**Work to be completed:**
Give back the full listing, character for character, with no pictures.

**Dataset section:**
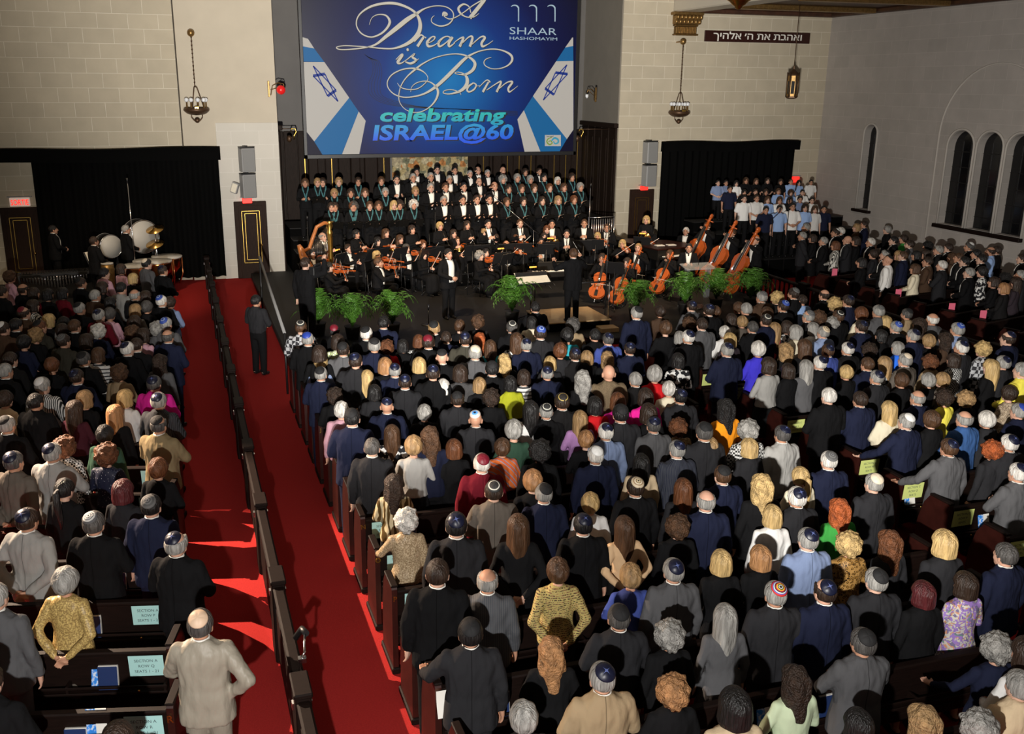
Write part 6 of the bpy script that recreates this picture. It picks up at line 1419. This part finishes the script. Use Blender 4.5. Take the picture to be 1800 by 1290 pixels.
for x, y, h, yw, s, Y in ((93, 404, 'mk', 1.2, 'dark haired percussionist in black tailcoat beside the far left door', None), (221, 404, 'mg', 1.2, 'grey haired timpanist in black tailcoat standing at the copper kettledrums', None), (165, 425, 'md', 1.0, 'half hidden percussionist reading behind the smaller white drum', None)):
    o, P, l = extra('musician', x, y, 0, 'M', h, 'bkJ', 2, yw, '', ('vest', 'bow'), Y=Y); tag(o, s, 'person', 'orchestra players')
s = take('stand', stand_proto); p = on_y(160, 425, 27.4); s.location = (p.x, p.y, ST); s.rotation_euler = (0, 0, .9); tag(s, 'music stand with a small glowing lamp among the percussion', 'music stand')
m = copy_tree(PROTO['sheet']); m.location = wp(s.location, -.9, (0, -.014, 1.112)); m.rotation_euler = (radians(-25), 0, .9); tag(m, 'sheet music lit orange by the little lamp among the percussion', 'sheet music')
s = take('stand', stand_proto); p = on_z(945, 500, ST+1.0); s.location = (8.05, 21.75, ST); s.rotation_euler = (0, 0, .1); s.scale = (1.7, 1, .95); tag(s, 'wide conductor score stand beside the podium', 'music stand')
m = copy_tree(PROTO['sheet']); m.location = (8.05, 21.73, ST+1.07); m.rotation_euler = (radians(-58), 0, .1); m.scale = (1.9, 1, 1.3); tag(m, 'large open conductor score on the wide stand', 'sheet music')
def lamp_clip(st, yaw):
    t = empty('stand_lamp', wp(st.location, yaw, (0, .07, 1.25)), -yaw, None, None)
    MB().tube([(0, .0, -.03), (0, .0, .06), (0, -.10, .09)], .008, 6).build('arm', 'black_metal', t); MB().tube([(-.09, -.12, .085), (.09, -.12, .085)], .018, 8).build('bulb', 'lamp_glow', t)
    return t
n = 0
for px, py in ((632, 486), (722, 487), (1100, 420), (975, 425), (826, 450), (160, 420)):
    best = min((q for q in bpy.data.objects if q.name.startswith('music_stand')), key=lambda q: (q.location-on_z(px, py, ST+1.2)).length)
    if best.get('lit'): continue
    best['lit'] = 1; t = lamp_clip(best, -best.rotation_euler.z); n += 1
    tag(t, 'small orange lamp clipped on the '+best['label'].replace('black music stand before', 'stand of').replace('music stand with a small glowing lamp', 'stand'), 'lamp')
hb = empty('handbag', on_z(1612, 512, .75), .3, 'mustard yellow handbag hanging at the hip of the cream jacket woman', 'handbag')
MB().box((-.13, -.05, -.14), (.13, .05, .12), .03).build('bag_body', 'old_gold', hb); MB().tube([(-.1, 0, .1), (-.06, 0, .42), (.06, 0, .42), (.1, 0, .1)], .012, 6).build('strap', 'old_gold', hb)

**Final answer:**
Write part 6 of the bpy script that recreates this picture. It picks up at line 1419. This part finishes the script. Use Blender 4.5. Take the picture to be 1800 by 1290 pixels.
for x, y, h, yw, s, Y in ((93, 404, 'mk', 1.2, 'dark haired percussionist in black tailcoat beside the far left door', None), (221, 404, 'mg', 1.2, 'grey haired timpanist in black tailcoat standing at the copper kettledrums', None), (165, 425, 'md', 1.0, 'half hidden percussionist reading behind the smaller white drum', None)):
    o, P, l = extra('musician', x, y, 0, 'M', h, 'bkJ', 2, yw, '', ('vest', 'bow'), Y=Y); tag(o, s, 'person', 'orchestra players')
s = take('stand', stand_proto); p = on_y(160, 425, 27.4); s.location = (p.x, p.y, ST); s.rotation_euler = (0, 0, .9); tag(s, 'music stand with a small glowing lamp among the percussion', 'music stand')
m = copy_tree(PROTO['sheet']); m.location = wp(s.location, -.9, (0, -.014, 1.112)); m.rotation_euler = (radians(-25), 0, .9); tag(m, 'sheet music lit orange by the little lamp among the percussion', 'sheet music')
s = take('stand', stand_proto); p = on_z(945, 500, ST+1.0); s.location = (8.05, 21.75, ST); s.rotation_euler = (0, 0, .1); s.scale = (1.7, 1, .95); tag(s, 'wide conductor score stand beside the podium', 'music stand')
m = copy_tree(PROTO['sheet']); m.location = (8.05, 21.73, ST+1.07); m.rotation_euler = (radians(-58), 0, .1); m.scale = (1.9, 1, 1.3); tag(m, 'large open conductor score on the wide stand', 'sheet music')
def lamp_clip(st, yaw):
    t = empty('stand_lamp', wp(st.location, yaw, (0, .07, 1.25)), -yaw, None, None)
    MB().tube([(0, .0, -.03), (0, .0, .06), (0, -.10, .09)], .008, 6).build('arm', 'black_metal', t); MB().tube([(-.09, -.12, .085), (.09, -.12, .085)], .018, 8).build('bulb', 'lamp_glow', t)
    return t
n = 0
for px, py in ((632, 486), (722, 487), (1100, 420), (975, 425), (826, 450), (160, 420)):
    best = min((q for q in bpy.data.objects if q.name.startswith('music_stand')), key=lambda q: (q.location-on_z(px, py, ST+1.2)).length)
    if best.get('lit'): continue
    best['lit'] = 1; t = lamp_clip(best, -best.rotation_euler.z); n += 1
    tag(t, 'small orange lamp clipped on the '+best['label'].replace('black music stand before', 'stand of').replace('music stand with a small glowing lamp', 'stand'), 'lamp')
hb = empty('handbag', on_z(1612, 512, .75), .3, 'mustard yellow handbag hanging at the hip of the cream jacket woman', 'handbag')
MB().box((-.13, -.05, -.14), (.13, .05, .12), .03).build('bag_body', 'old_gold', hb); MB().tube([(-.1, 0, .1), (-.06, 0, .42), (.06, 0, .42), (.1, 0, .1)], .012, 6).build('strap', 'old_gold', hb)